Of letting go when you have to, for happiness sake? And more importantly, of knowing when to hang on when the timing is right?
What would I write? Would I write about how I hope her handles are grown out like mine, and that she can bear split ends? Would I write that I'm glad he found someone else to listen to his basketball plans, and that I would hope that her heart would leap in her chest as he paces the sidelines? That she, too, would grow to know that loving this crazy guy means knowing when he'd tell his guards to "jump" and "trap"? Or that I am hoping Caleb would have someone more soft spoken, someone sunny and willing to laugh? What would I write, other than "Love them well"?

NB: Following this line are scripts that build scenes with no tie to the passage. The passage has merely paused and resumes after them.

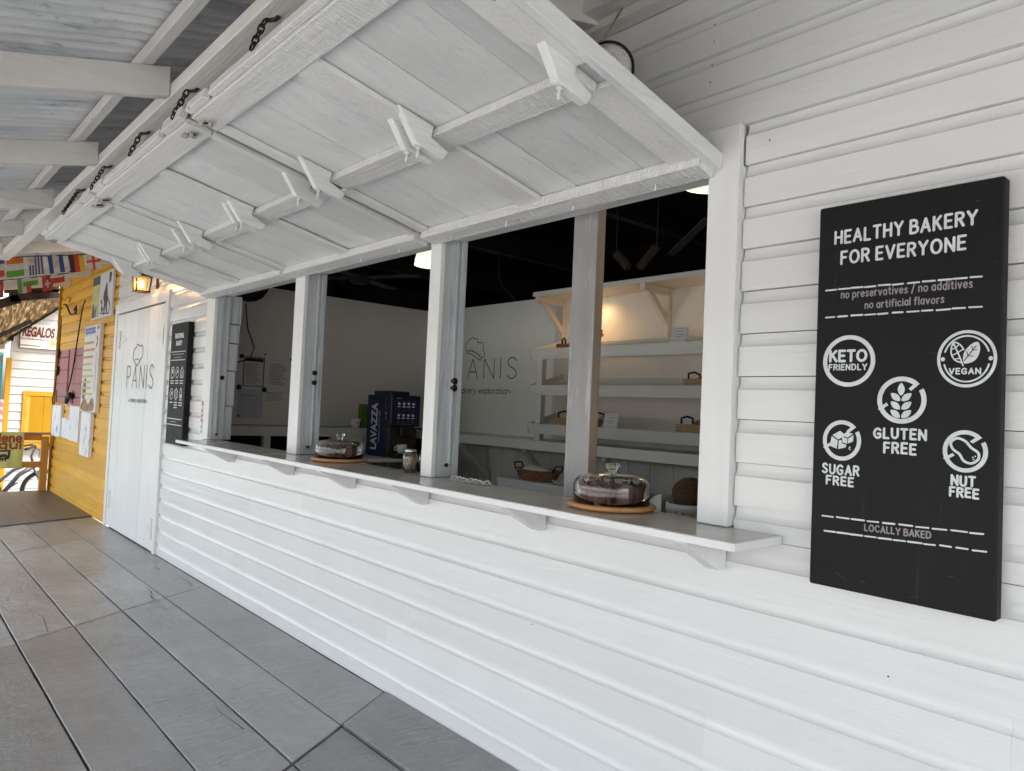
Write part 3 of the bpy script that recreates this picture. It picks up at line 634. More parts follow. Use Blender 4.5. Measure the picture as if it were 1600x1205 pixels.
# scalloped corbel at the top of the wall over the door
mb = MB(); poly = smooth_pts([(-.46, 2.985), (-.353, 2.883), (-.277, 2.79), (-.221, 2.746), (-.124, 2.741), (-.047, 2.787), (-.002, 2.84)]) + [(-.002, 3.06), (-.46, 3.0)]
mb.prism(poly, YZ, -8.33, -8.28); mb.build('corbel', 'white_y', bakery)

# ---------------- serving counter
ct = thing('serving_counter', 'long narrow counter shelf with taupe top and white edge below the serving window', 'counter', (-3.6, 0, 1.155))
mb = MB(); mb.box(-6.05, -2.60, -.262, .07, 1.133, 1.155); mb.box(-2.598, -1.125, -.262, .07, 1.133, 1.155); mb.build('counter_top', 'ctop', ct, .002)
mb = MB(); mb.box(-6.06, -2.60, -.275, -.2625, 1.131, 1.1545); mb.box(-2.598, -1.1245, -.275, -.2625, 1.131, 1.1545); mb.build('edge_strip', 'white_x', ct, .0015)
mb = MB(); mb.box(-1.1243, -1.112, -.275, -.004, 1.131, 1.1545); mb.build('edge_strip', 'white_y', ct, .0015)
for bx in (-1.33, -2.165, -3.0, -3.72, -4.52, -5.55):
    mb = MB(); mb.prism([(-.002, 1.130), (-.002, 1.018), (-.045, 1.018), (-.225, 1.117), (-.225, 1.130)], YZ, bx - .025, bx + .025); mb.build('bracket', 'white_z', ct, .002)

# ---------------- veranda roof
roof = thing('veranda_roof', 'sloping veranda roof of corrugated iron on white beams', 'roof', (-4, -1.6, 2.7))
RS = .2466; rz = lambda y: 2.73 + RS * (y + 1.25)
mb = MB(); y0, y1 = -3.45, .02; pit = .0775; xa, xb = -12.9, 3.2
N = int((xb - xa) / pit) * 6; v = []; f = []
for i in range(N + 1):
    x = xa + i * pit / 6; dz = .019 * math.cos(2 * math.pi * i / 6)
    for yy in (y0, -1.7, y1): v.append((x, yy, rz(yy) + .203 + dz))
for i in range(N):
    for j in range(2): f.append((i * 3 + j, i * 3 + j + 1, i * 3 + j + 4, i * 3 + j + 3))
mb.add(v, f, True); mb.build('roof_sheet', 'corr', roof)
for xx in (2.9, 1.7, .55, -.65, -1.9, -3.18, -4.43, -5.70, -6.95, -8.2, -9.5, -10.8, -12.1):
    mb = MB(); mb.prism([(-3.4, rz(-3.4)), (-1.252, rz(-1.252)), (-1.252, rz(-1.252) + .124), (-3.4, rz(-3.4) + .124)], YZ, xx - .045, xx)
    mb.build('rafter', 'roofwood', roof, .003)
    mb = MB(); mb.prism([(-1.188, rz(-1.25) + .03), (-.004, rz(-.06)), (-.004, rz(-.06) + .124), (-1.188, rz(-1.188) + .124)], YZ, xx - .045, xx)
    mb.build('rafter', 'roofwood', roof, .003)
for yy in (-3.3, -2.35, -1.37, -.75, -.06):
    mb = MB(); mb.prism([(yy, rz(yy) + .126), (yy + .05, rz(yy + .05) + .126), (yy + .05, rz(yy + .05) + .18), (yy, rz(yy) + .18)], YZ, -12.9, 3.2); mb.build('purlin', 'roofwood_x', roof, .003)
mb = MB(); mb.box(-12.9, 3.2, -1.25, -1.165, 2.73, 2.785); mb.build('beam', 'roofwood_x', roof, .003)
mb = MB(); mb.box(-9.3, 3.2, -.075, -.003, 2.99, 3.045); mb.box(-9.3, 3.2, -.16, -.078, 3.02, 3.09); mb.build('wall_plate', 'roofwood_x', roof, .003)
mb = MB(); mb.box(-12.9, 3.2, -3.46, -3.41, 2.15, 2.36); mb.build('fascia', 'roofwood_x', roof, .003)

mb = MB()
for a, b_ in (((-1.15, 2.62), (-.72, 2.80)), ((-.98, 2.52), (-.50, 2.74)), ((-1.3, 2.80), (-.3, 3.02)), ((-.70, 2.86), (.0, 2.98)), ((-.62, 2.74), (.0, 2.89))):
    mb.beam((-12.98, a[0], a[1] + .1), (-12.98, b_[0], b_[1] + .1), .03, .13)
mb.beam((-12.95, -1.4, 2.98), (-12.95, .0, 3.26), .04, .16)
mb.build('end_board', 'darkbrown', roof)

# ---------------- round flood lamp hung on a cable
lp = thing('hanging_lamp', 'round mesh reflector lamp hanging on a cable beside the upper hatch edge', 'lamp', (-1.72, -.22, 2.78))
mb = MB(); ax = Vector((.45, -.75, -.5)).normalized(); u1 = ax.cross(Vector((0, 0, 1))).normalized(); u2 = u1.cross(ax); cc = Vector((-1.70, -.22, 2.72))
def disc(mb, prof, n=36):
    v = [cc + r * (math.cos(2 * math.pi * k / n) * u1 + math.sin(2 * math.pi * k / n) * u2) + ax * h for r, h in prof for k in range(n)]; f = []
    for i in range(len(prof) - 1):
        for k in range(n): f.append((i * n + k, i * n + (k + 1) % n, (i + 1) * n + (k + 1) % n, (i + 1) * n + k))
    mb.add(v, f, True)
disc(mb, [(.0001, .035), (.05, .031), (.082, .018), (.084, .01)]); mb.build('reflector', 'reflector', lp)
mb = MB(); disc(mb, [(.084, .0), (.09, .006), (.092, .02), (.084, .022), (.084, .01)]); disc(mb, [(.09, .004), (.06, -.05), (.0001, -.06)]); mb.build('rim', 'iron', lp)
mb = MB(); mb.tube([(-1.755, -.10, 3.01), (-1.752, -.15, 2.93), (-1.745, -.2, 2.86), (-1.725, -.205, 2.80)], .004, 6); mb.build('cable', 'beige', lp)

# ---------------- wall lantern over the door
ln = thing('wall_lantern', 'small brass lantern glowing warm above the double door', 'lantern', (-7.8, -.15, 2.6))
mb = MB()
for sx in (-1, 1):
    for sy in (-1, 1): mb.beam((-7.8 + sx * .058, -.15 + sy * .058, 2.515), (-7.8 + sx * .07, -.15 + sy * .07, 2.66), .01, .01)
for z_, h_ in ((2.51, .062), (2.66, .075)):
    for sg in (-1, 1): mb.beam((-7.8 - h_, -.15 + sg * h_, z_), (-7.8 + h_, -.15 + sg * h_, z_), .012, .012); mb.beam((-7.8 + sg * h_, -.15 - h_, z_), (-7.8 + sg * h_, -.15 + h_, z_), .012, .012)
mb.build('frame', 'brass', ln)
mb = MB(); mb.lathe([(.09, 2.665), (.075, 2.685), (.03, 2.71), (.012, 2.73), (.0001, 2.735)], (-7.8, -.15, 0), 4 * 3); mb.build('cap', 'brass', ln)
mb = MB(); mb.box(-7.835, -7.765, -.012, -.001, 2.56, 2.70); mb.tube([(-7.8, -.012, 2.66), (-7.8, -.07, 2.75), (-7.8, -.15, 2.735)], .008, 8); mb.build('wall_bracket', 'brass', ln)
mb = MB(); mb.box(-7.855, -7.745, -.2045, -.2035, 2.52, 2.655); mb.box(-7.8555, -7.8545, -.2, -.1, 2.52, 2.655); mb.box(-7.7455, -7.7445, -.2, -.1, 2.52, 2.655); mb.build('glass_pane', 'lglass', ln)
mb = MB(); mb.blob((-7.8, -.15, 2.585), (.02, .02, .035), 12, 8); mb.build('bulb', 'bulb', ln)
def lamp_light(name, loc, en, col, r=.03, parent=None, spot=None):
    ld = bpy.data.lights.new(name, 'SPOT' if spot else 'POINT'); ld.energy = en; ld.color = col; ld.shadow_soft_size = r
    if spot: ld.spot_size = math.radians(spot); ld.spot_blend = 1.0
    o = bpy.data.objects.new(name, ld); COL.objects.link(o); o.location = Vector(loc) - (parent.location if parent else Vector()); o.parent = parent; return o
lamp_light('lantern_light', (-7.8, -.215, 2.585), 1.0, (1, .62, .28), .03, ln)

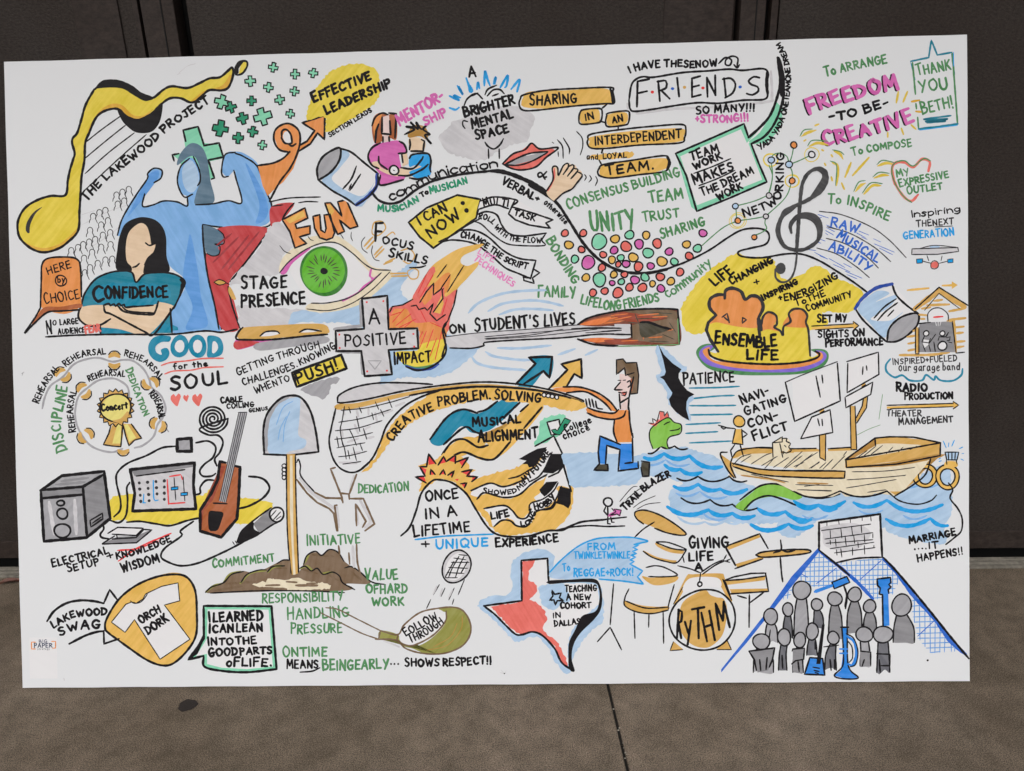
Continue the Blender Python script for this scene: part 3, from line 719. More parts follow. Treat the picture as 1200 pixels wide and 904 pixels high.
for k in range(24):
    a = k*2*math.pi/24+random.uniform(-.08, .08); r0 = 40+random.uniform(0, 30); r1 = r0+40+random.uniform(-8, 12)
    S('OK', 6, [796+r0*math.cos(a), 648+r0*math.sin(a), 796+r1*math.cos(a+.05), 648+r1*math.sin(a+.05)], taper=.7)
CF('K', 800, 650, 22, 20); back()
S('K2', 7, '540 660,600 590,700 520,800 484,880 488,960 540,1040 610,1100 640,1190 645;725 838,830 835,960 800,1060 730,1135 660', taper=.4); S('K', 5, '700 872,830 880,960 840,1080 760,1185 655')
S('K', 4, '540 500,570 535,605 548;705 445,720 465,740 472;895 430,915 462;960 420,958 450,968 475', taper=.6)
T('STAGE', 'K', 14, 70, '318 755,582 745'); T('PRESENCE', 'K', 14, 66, '318 860,690 838')
P('lettering', 'orange block lettering reading "FUN"')
for s_ in ('555 350,688 280,705 340,632 375,640 400,718 385,718 432,655 450,698 488,630 515,600 420', '735 330,775 320,782 410,805 425,812 400,800 322,835 318,862 425,850 455,815 468,775 455,745 400', '805 252,838 250,905 330,880 245,930 232,998 388,952 402,890 350,920 418,880 435,840 350'):
    F('OR', s_, 0); 
F('AM', '575 350,680 295,690 330,600 370', 0); F('AM', '815 262,838 262,860 300,840 330', 0)
for s_ in ('555 350,688 280,705 340,632 375,640 400,718 385,718 432,655 450,698 488,630 515,600 420', '735 330,775 320,782 410,805 425,812 400,800 322,835 318,862 425,850 455,815 468,775 455,745 400', '805 252,838 250,905 330,880 245,930 232,998 388,952 402,890 350,920 418,880 435,840 350'):
    SPC('K', 10, s_)
win(420, 200)
P('lightbulb_sketch'); S('N', 7, '80 360,95 315,140 310,160 350,120 390,85 385,80 360;160 400,200 372,215 385;250 480,300 470,330 510,300 555,262 540;290 600,320 585,352 600,345 640,310 645,290 620,290 600', taper=.3)
S('N', 10, '85 400,35 455;95 420,50 470;140 455,95 505;150 470,100 520;215 525,160 550;200 540,150 560;190 615,285 612;195 630,285 628', taper=.3)
S('K2', 5, '40 400,20 430,25 470,55 495;85 450,78 490,95 530,125 540', taper=.5)
T('Focus', 'K', 14, 84, '100 415,320 472') if False else None
T('F', 'K', 14, 96, '100 418,140 420'); T('OCUS', 'K', 11, 50, '140 432,318 474'); T('SKILLS', 'K', 11, 50, '180 515,400 560')
P('underline'); S('K', 8, '300 580,360 578,395 568')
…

Deep questions on this Saturday, and I drive home in the snow. I think of this as I lean forward on the bleacher, studying his profile as he watches these girls pull up for a three. I think of it as I sing out loud on the way home, laughing as Caleb tells us to hurry because our music is too loud. I think of it now, as I sit and type as my hair is twirling, twirling. Less than a month, and we'll see about letting go, at least for 9 weeks.
Love hurts. But is is also the best gift in the world. And His grace is sufficient to let us keep loving, the best way we know how.